Remains of the night

Shattered delusion of India-Pakistan talks

ashishs

Ashish Sharma | May 4, 2011



Talk to Pakistan, we must. We are neighbours, after all. We are the bigger nation, in any case. We have our own Muslim population to take into account, as Digvijay Singh seldom lets us forget. So we must not let occasional, even frequent, acts of aggression from the other side shake our resolve to talk. We can always make a distinction, can’t we, between Pakistani army and the Pakistani government, the anti-India terrorist organisations and the Indian films-watching general public, the anti-India ISI and the freelance terrorists it has spawned, and so on. And, while we are at it, we must ensure that talks are uninterrupted and uninterruptible. If there’s nothing else, we can just keep talking about talks. Remember, the world is watching us. Don’t forget, the US of A is nudging us.

None of this will wash after the Sunday night raid in Abbottabad.

As the fabled Team Six of US Navy Seals swooped to take out Osama bin Laden in a purpose-built hideout barely yards away from Pakistan Military Academy, it also unmasked Pakistan’s double game in the US-led war on terror for the entire world to remember forever. Even as much of the rest of the world recoiled in awe and horror, though, Pakistan’s complicity did not come as a revelation to India.

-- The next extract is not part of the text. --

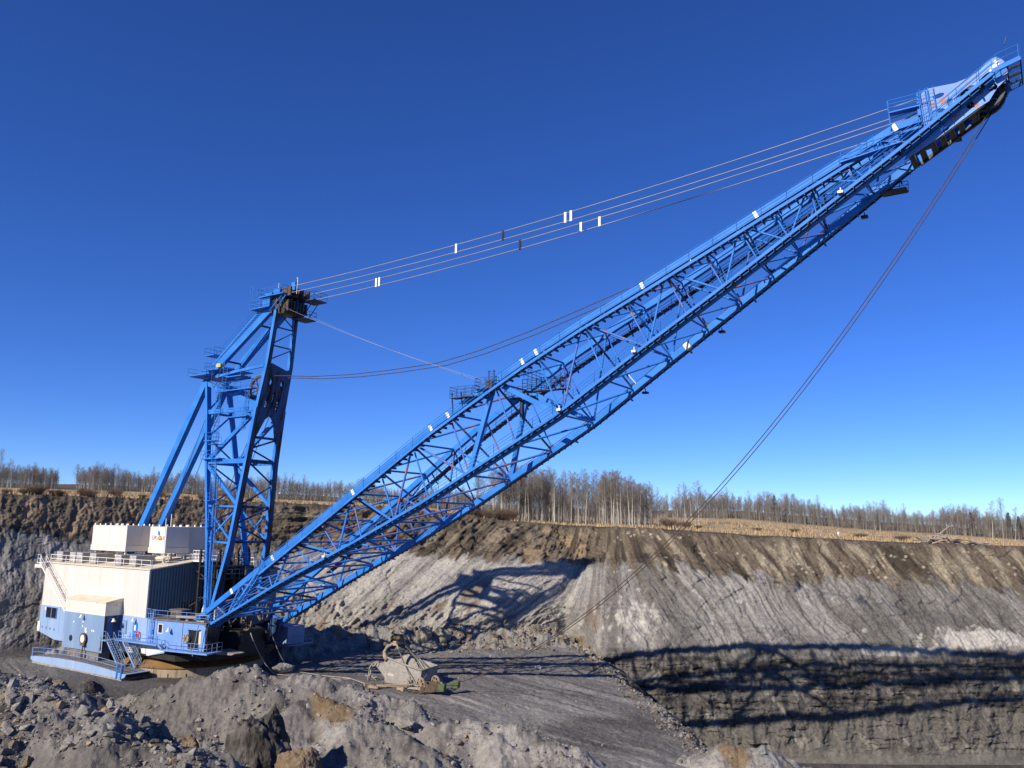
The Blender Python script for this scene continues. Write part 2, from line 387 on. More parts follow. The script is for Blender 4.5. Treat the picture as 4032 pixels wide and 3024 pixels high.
# field
c = np.zeros(Xr.shape + (3,)) + np.array((.46, .34, .205))
c = lerp3(c, (.25, .18, .11), sstep(-.1, .35, fbm(Xr * .06, Yr * .12, 4, 241)) * .8)
c = lerp3(c, (.5, .42, .3), sstep(.15, .4, fbm(Xr * .02, Yr * .05, 3, 243)) * (1 - sstep(-.2, 0, Xr / Yr)) * .8)
strip = (1 - sstep(5, 9, D + fbm(Xr * .1, Yr * .1, 3, 245) * 5)) 
c = lerp3(c, (.075, .06, .045), strip * .95)
c = lerp3(c, (.10, .08, .06), sstep(155, 168, D) * .9)
grid_obj("field", Xr, Yr, Zr, c, M_soil)
# --- foreground spoil heaps
cq = np.concatenate([np.linspace(-1.9, -.66, 40, endpoint=False), np.linspace(-.66, .42, 1150), np.linspace(.42, 1.2, 41)[1:]])
rr = 13.0 * (92.0 / 13.0) ** np.linspace(0, 1, 640)
Xh = cq[None, :] * rr[:, None]; Yh = rr[:, None].repeat(len(cq), 1)
Zh = heap_height(Xh, Yh)
fh = grid_faces(*Xh.shape)
zf = Zh.ravel()[fh].max(1)
fh = fh[zf > -19.8]
c = np.zeros(Xh.shape + (3,)) + np.array((.20, .184, .168))
c = lerp3(c, (.32, .297, .272), sstep(-.1, .35, fbm(Xh * .13, Yh * .16, 4, 251)) * .9)
c = lerp3(c, (.075, .067, .06), sstep(.0, .4, fbm(Xh * .16 + 9, Yh * .2, 4, 253)) * .8)
c = lerp3(c, (.33, .305, .28), sstep(-7, 0, Xh) * sstep(60, 66, Yh) * sstep(-.3, .2, fbm(Xh * .3, Yh * .3, 3, 255)) * .8)
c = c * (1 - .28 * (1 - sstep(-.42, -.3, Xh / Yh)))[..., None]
# a patch of ochre clay on the middle heap
och = np.exp(-(((Xh + 14.6 + (Yh - 71) * .55) / 1.9) ** 2 + ((Yh - 71.3) / 3.4) ** 2)) + fbm(Xh * .7, Yh * .7, 3, 257) * .25
c = lerp3(c, (.19, .135, .075), sstep(.35, .65, och) * .9)
och2 = np.exp(-(((Xh - 18.5) / 1.6) ** 2 + ((Yh - 69.8) / 2.0) ** 2))
c = lerp3(c, (.21, .15, .09), sstep(.4, .7, och2 + fbm(Xh, Yh, 2, 259) * .2))
c = lerp3(c, (.34, .33, .31), np.exp(-(((Xh - 21.3) / .9) ** 2 + ((Yh - 69.5) / 2) ** 2)) * .9)
hv = np.stack([Xh, Yh, Zh], -1).reshape(-1, 3)
used = np.zeros(len(hv), bool); used[fh.ravel()] = True
remap = np.cumsum(used) - 1
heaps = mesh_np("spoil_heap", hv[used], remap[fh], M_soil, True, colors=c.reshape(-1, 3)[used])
tag(heaps, kind='structure')

# ------------------------------------------------------------------ paint and metal materials
BLUE = paint("blue_paint", (.018, .155, .50), (.04, .205, .58), .6, scale=.55, stain=(.10, .075, .10), stain_amt=.33, spec=.25)
BLUE2 = paint("blue_paint_rusty", (.04, .13, .45), (.04, .16, .5), .6, scale=.45, stain=(.30, .115, .06), stain_amt=.47)
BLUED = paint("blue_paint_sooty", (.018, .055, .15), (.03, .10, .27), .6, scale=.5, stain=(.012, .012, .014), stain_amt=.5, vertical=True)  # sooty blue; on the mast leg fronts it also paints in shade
PALE = paint("faded_blue_paint", (.17, .26, .41), (.22, .31, .46), .6, scale=.7, stain=(.30, .33, .37), stain_amt=.38, vertical=True)
PALE2 = paint("weathered_blue_paint", (.24, .345, .53), (.29, .40, .58), .6, scale=.5, stain=(.38, .43, .52), stain_amt=.4, vertical=True)
CABB = paint("cab_blue_paint", (.15, .29, .61), (.20, .34, .66), .45, scale=.6, stain=(.07, .18, .6), stain_amt=.3)
WHITE = paint("white_cladding_paint", (.60, .55, .49), (.66, .61, .555), .6, scale=.35, stain=(.50, .43, .34), stain_amt=.36, vertical=True)
WHITEB = paint("white_stained_paint", (.62, .62, .62), (.72, .71, .70), .6, scale=.5, stain=(.30, .25, .2), stain_amt=.42, vertical=True)
CREAM = paint("cream_roof_paint", (.62, .52, .38), (.70, .60, .45), .7, scale=.5, stain=(.5, .4, .27), stain_amt=.4)
CREAMW = paint("cream_wall_paint", (.66, .60, .50), (.72, .66, .57), .65, scale=.6, stain=(.5, .43, .32), stain_amt=.4)
VENTG = paint("grey_vent_paint", (.24, .225, .205), (.32, .30, .275), .7, scale=.8, stain=(.3, .28, .25), stain_amt=.4)
CLAD = paint("dark_cladding_paint", (.15, .18, .19), (.21, .235, .24), .55, scale=.5, stain=(.05, .08, .12), stain_amt=.4, vertical=True)
RAILW = paint("white_rail_paint", (.78, .74, .68), (.82, .78, .72), .5)
RUST = paint("rusty_iron", (.075, .05, .035), (.13, .08, .05), .8, scale=2.0, stain=(.03, .025, .022), stain_amt=.45)
GREASE = paint("greasy_black_iron", (.018, .016, .014), (.035, .03, .026), .55, scale=1.5, stain=(.09, .08, .07), stain_amt=.25)
BROWNT = paint("tub_brown_paint", (.22, .12, .035), (.3, .165, .05), .75, scale=.5, stain=(.1, .065, .035), stain_amt=.4)
MUDT = paint("muddy_tub_wall", (.34, .26, .17), (.42, .33, .23), .85, scale=.7, stain=(.2, .15, .1), stain_amt=.4, vertical=True)
MUD = paint("muddy_steel", (.26, .235, .205), (.36, .325, .285), .85, scale=1.6, stain=(.13, .115, .1), stain_amt=.42)
MUDD = paint("dark_muddy_steel", (.1, .085, .07), (.17, .145, .12), .8, scale=1.6, stain=(.05, .045, .04), stain_amt=.4)
OCHS = paint("clay_smeared_steel", (.30, .22, .14), (.36, .28, .19), .7, scale=1.2, stain=(.15, .09, .05), stain_amt=.42)
DECK = paint("dirty_deck_plate", (.14, .125, .11), (.22, .195, .17), .85, scale=1.0, stain=(.09, .08, .07), stain_amt=.4)
ROPE = paint("steel_rope", (.09, .085, .08), (.14, .13, .12), .5, metal=.3, scale=3)
ROPEB = paint("pale_steel_rope", (.24, .24, .245), (.32, .315, .31), .6, scale=.3, stain=(.15, .145, .14), stain_amt=.3)
ROPED = paint("brown_greased_rope", (.05, .036, .028), (.09, .062, .045), .6, scale=3)
GLASS = paint("dark_glass", (.012, .014, .016), (.02, .022, .025), .12, spec=.8)
BLACK = paint("black_void_paint", (.012, .012, .014), (.02, .02, .022), .8)
RED = paint("red_ring_paint", (.6, .05, .03), (.55, .07, .05), .5)
DOORB = paint("door_blue_paint", (.02, .16, .5), (.03, .2, .55), .4)
LAMP = paint("lamp_white_enamel", (.72, .70, .62), (.8, .78, .7), .4)
GREENP = paint("green_paint", (.06, .095, .03), (.085, .12, .045), .6, scale=2, stain=(.2, .17, .12), stain_amt=.4)
YELL = paint("yellow_paint", (.45, .42, .12), (.5, .48, .2), .6)
FADEB = paint("faded_blue_lettering", (.08, .17, .45), (.2, .3, .55), .7, scale=6)
FADEG = paint("faded_grey_lettering", (.42, .42, .47), (.6, .59, .6), .7, scale=6)
FADEO = paint("faded_orange_lettering", (.5, .25, .06), (.55, .35, .12), .7, scale=6)
WOOD = paint("weathered_timber", (.30, .24, .18), (.4, .33, .26), .85, scale=3, stain=(.14, .1, .07), stain_amt=.4)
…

Yet, successive governments in India have played along with the charade of a possible India-Pakistan amity that will somehow materialise from India’s magnanimity and relentless pursuit of talks as a substitute for a coherent policy. Prime Minister Manmohan Singh, not unlike his predecessor Atal Bihari Vajpayee, has gone out of his way and often against national sentiment to build bridges with a hostile Pakistan. Just like Vajpayee before him, Singh too has been feted by a vocal minority that refuses to face facts and keeps inventing excuses on behalf of Pakistan.

Now that Indian diplomacy’s cover has been blown so comprehensively, is it too much to expect a review and a long overdue correction? Remain sceptical, very sceptical.

Even the spectacular Team Six mission may not be able to fix something that has survived the Pakistani perfidy in Kargil, attack on Indian parliament and 26/11, to name just a few body blows.